Published on May 31, 2007, by in General.

On May 31, the Illinois Senate passed HB 1685, the National Popular Vote Plan for presidential elections. The vote was 37-22. The bill had previously passed the Illinois House, but since the Senate amended it slightly, it must return to the House.

Some individuals say they are opposed to the National Popular Vote Plan because it subverts the intention of the Founding Fathers. Most historians believe that the Founding Fathers expected the electors to use their own judgment when they voted for president in the Electoral College. And even after the Electoral College had gone into operation, only a few states elected electors the way most states do today. For example, in 1792, the only states that elected their electors by popular vote at-large were Maryland, New Hampshire and Pennsylvania. By contrast, Kentucky, Massachusetts, and Virginia elected their electors by congressional district. And Connecticut, Delaware, Georgia, New Jersey, New York, North Carolina, Rhode Island, South Carolina, and Vermont, all let the state legislatures choose the electors.

10 Responses

  1. Like everything else in this state,the general assembly does not know the meaning of the phrase “Constitutional”

  2. DOdemos

    The bill is constitutional. States have complete and plenary power over the allocation of electoral votes. And congressional consent on interstate compacts need not be explicit unless the compact threatens the authority of the federal government. Since states have complete control over how they give out their electoral votes, the federal government has no authority in this area, thus it need not give explicit consent over the compact.

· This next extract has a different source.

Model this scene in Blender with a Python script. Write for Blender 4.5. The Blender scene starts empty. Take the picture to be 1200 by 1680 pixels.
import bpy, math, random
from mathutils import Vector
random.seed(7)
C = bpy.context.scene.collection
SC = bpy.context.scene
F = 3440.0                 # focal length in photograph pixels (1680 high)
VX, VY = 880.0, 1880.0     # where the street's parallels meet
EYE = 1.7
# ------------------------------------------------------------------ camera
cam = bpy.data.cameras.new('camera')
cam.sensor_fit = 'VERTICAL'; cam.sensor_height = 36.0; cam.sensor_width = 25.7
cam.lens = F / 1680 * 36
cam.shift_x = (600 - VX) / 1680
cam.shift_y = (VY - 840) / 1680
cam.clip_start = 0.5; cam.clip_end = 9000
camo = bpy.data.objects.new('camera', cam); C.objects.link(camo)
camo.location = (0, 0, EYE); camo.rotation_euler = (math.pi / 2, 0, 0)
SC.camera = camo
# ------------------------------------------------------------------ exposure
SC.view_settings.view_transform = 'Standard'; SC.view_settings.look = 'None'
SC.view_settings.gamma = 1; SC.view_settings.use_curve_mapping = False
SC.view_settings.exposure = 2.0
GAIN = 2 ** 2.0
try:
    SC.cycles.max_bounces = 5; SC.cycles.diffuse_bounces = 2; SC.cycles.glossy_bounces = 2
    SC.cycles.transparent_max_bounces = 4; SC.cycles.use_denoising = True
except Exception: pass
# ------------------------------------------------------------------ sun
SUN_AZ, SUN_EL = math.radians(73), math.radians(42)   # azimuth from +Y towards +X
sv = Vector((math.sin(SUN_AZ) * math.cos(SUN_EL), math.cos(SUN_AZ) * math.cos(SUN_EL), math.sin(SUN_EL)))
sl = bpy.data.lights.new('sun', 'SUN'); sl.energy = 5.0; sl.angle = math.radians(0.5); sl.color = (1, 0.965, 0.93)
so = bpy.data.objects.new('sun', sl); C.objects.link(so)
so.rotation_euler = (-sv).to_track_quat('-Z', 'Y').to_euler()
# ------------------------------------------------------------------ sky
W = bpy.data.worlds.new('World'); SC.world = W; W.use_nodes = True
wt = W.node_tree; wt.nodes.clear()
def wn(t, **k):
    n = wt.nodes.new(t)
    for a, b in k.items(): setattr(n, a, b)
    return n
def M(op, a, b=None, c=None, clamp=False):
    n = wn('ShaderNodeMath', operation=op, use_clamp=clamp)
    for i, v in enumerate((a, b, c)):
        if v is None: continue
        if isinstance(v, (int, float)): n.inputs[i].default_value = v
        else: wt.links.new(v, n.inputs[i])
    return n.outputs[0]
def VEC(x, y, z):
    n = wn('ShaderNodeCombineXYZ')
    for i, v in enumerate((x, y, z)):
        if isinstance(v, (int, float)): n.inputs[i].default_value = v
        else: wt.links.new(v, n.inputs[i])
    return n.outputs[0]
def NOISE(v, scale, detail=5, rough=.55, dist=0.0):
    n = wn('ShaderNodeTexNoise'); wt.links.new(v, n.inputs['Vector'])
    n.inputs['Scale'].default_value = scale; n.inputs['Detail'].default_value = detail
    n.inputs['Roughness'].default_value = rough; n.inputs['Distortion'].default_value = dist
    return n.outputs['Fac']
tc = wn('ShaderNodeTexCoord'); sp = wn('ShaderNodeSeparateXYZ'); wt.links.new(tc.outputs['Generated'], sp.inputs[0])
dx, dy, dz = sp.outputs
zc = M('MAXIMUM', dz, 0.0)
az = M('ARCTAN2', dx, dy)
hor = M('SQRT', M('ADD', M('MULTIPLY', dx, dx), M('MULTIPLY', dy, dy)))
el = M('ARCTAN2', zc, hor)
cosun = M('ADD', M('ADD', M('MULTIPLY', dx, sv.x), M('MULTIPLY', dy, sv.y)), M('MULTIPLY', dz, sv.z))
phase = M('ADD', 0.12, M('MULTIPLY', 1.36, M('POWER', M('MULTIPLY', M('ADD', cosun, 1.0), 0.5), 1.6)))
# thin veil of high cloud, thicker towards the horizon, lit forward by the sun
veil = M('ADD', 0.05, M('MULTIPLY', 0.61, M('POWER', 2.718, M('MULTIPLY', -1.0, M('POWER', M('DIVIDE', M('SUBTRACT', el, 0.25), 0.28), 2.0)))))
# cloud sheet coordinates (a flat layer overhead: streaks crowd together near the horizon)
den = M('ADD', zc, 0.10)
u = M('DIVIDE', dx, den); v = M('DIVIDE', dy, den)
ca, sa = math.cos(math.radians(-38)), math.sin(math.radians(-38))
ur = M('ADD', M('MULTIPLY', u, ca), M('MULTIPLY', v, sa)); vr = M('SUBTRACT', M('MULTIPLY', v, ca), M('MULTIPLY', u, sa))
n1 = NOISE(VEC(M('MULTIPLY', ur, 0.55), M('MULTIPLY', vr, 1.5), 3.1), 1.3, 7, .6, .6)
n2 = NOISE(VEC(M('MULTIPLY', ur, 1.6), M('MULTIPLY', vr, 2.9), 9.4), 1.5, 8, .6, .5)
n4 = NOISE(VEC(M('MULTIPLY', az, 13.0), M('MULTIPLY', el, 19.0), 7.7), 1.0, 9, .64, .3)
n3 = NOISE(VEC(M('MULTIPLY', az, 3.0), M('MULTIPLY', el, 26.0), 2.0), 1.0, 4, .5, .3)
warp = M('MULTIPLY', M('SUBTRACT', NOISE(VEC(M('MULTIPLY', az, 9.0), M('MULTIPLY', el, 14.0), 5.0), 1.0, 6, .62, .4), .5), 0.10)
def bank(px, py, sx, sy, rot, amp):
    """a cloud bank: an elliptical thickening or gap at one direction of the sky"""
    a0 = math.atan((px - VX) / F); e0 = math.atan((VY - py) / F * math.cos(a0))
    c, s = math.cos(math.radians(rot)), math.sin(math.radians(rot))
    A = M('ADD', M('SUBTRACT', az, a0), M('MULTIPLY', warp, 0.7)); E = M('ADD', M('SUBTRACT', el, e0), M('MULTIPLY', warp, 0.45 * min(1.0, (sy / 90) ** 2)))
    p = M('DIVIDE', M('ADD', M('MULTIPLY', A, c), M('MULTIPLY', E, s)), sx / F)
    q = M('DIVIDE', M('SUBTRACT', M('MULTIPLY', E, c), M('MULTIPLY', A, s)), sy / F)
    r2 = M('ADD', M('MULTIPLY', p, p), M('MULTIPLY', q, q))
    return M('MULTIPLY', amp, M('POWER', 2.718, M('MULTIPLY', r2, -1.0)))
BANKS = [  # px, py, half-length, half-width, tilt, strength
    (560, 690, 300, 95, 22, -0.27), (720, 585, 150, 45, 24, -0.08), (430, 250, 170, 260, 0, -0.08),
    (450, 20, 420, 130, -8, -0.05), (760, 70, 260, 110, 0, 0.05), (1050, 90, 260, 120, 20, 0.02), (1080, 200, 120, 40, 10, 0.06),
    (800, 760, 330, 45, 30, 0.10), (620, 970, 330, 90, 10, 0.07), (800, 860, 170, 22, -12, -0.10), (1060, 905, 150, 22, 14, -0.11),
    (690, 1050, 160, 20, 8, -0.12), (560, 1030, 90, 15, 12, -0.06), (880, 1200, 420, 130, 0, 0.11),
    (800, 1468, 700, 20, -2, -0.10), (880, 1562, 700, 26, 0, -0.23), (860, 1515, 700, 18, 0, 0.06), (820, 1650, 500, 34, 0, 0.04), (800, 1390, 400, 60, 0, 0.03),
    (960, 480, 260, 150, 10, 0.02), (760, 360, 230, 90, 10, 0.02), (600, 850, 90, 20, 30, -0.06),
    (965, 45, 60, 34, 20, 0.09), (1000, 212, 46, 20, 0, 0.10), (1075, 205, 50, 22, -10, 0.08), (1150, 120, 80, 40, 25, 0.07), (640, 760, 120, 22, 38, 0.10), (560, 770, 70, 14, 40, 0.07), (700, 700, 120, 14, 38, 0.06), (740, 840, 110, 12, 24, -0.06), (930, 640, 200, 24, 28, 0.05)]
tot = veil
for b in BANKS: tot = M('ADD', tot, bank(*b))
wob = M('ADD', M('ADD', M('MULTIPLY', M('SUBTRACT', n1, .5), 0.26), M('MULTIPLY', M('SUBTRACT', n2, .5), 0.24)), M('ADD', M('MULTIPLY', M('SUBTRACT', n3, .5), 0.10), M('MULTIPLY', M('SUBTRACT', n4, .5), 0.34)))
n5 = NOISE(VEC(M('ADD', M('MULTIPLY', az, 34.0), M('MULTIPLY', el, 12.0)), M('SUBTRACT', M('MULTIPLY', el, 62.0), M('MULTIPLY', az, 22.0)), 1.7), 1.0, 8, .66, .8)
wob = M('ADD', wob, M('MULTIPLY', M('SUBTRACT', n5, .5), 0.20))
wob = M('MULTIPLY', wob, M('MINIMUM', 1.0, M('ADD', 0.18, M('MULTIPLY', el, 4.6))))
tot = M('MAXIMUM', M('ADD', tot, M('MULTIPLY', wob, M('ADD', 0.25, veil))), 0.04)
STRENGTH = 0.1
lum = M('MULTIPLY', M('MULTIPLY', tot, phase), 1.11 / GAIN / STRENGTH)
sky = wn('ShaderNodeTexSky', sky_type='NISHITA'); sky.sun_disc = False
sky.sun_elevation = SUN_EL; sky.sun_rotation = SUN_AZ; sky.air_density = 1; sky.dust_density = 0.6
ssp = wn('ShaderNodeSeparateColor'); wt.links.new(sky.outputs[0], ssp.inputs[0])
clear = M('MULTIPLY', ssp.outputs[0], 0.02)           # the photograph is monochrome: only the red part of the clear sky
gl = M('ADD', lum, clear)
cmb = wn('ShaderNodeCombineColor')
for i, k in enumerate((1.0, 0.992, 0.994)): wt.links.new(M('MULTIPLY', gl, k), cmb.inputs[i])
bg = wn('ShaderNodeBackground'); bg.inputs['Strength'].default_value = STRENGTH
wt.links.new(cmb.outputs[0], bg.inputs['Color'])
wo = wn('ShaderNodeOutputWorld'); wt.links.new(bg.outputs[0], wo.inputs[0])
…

  3. DOdemos states the argument for the constitutionality of NPV very forcefully. The counter-argument is that NPV will be constitutional only if a certain group of nine distinguished-looking ladies and gents say it is.

    I don’t think they will. I suspect they will rely on the principle that a contract for an illegal purpose is unenforceable. True, each state legislature acting individually has plenary power over its own electoral votes, but the states can’t enter into a contract to use that power for the illegal purpose of changing the federal structure of the union without a Constitutional Amendment. Q.E.D.

    The principles of contract law won’t be what they’re really defending, of course. They will really be defending federalism itself, at least as they see it.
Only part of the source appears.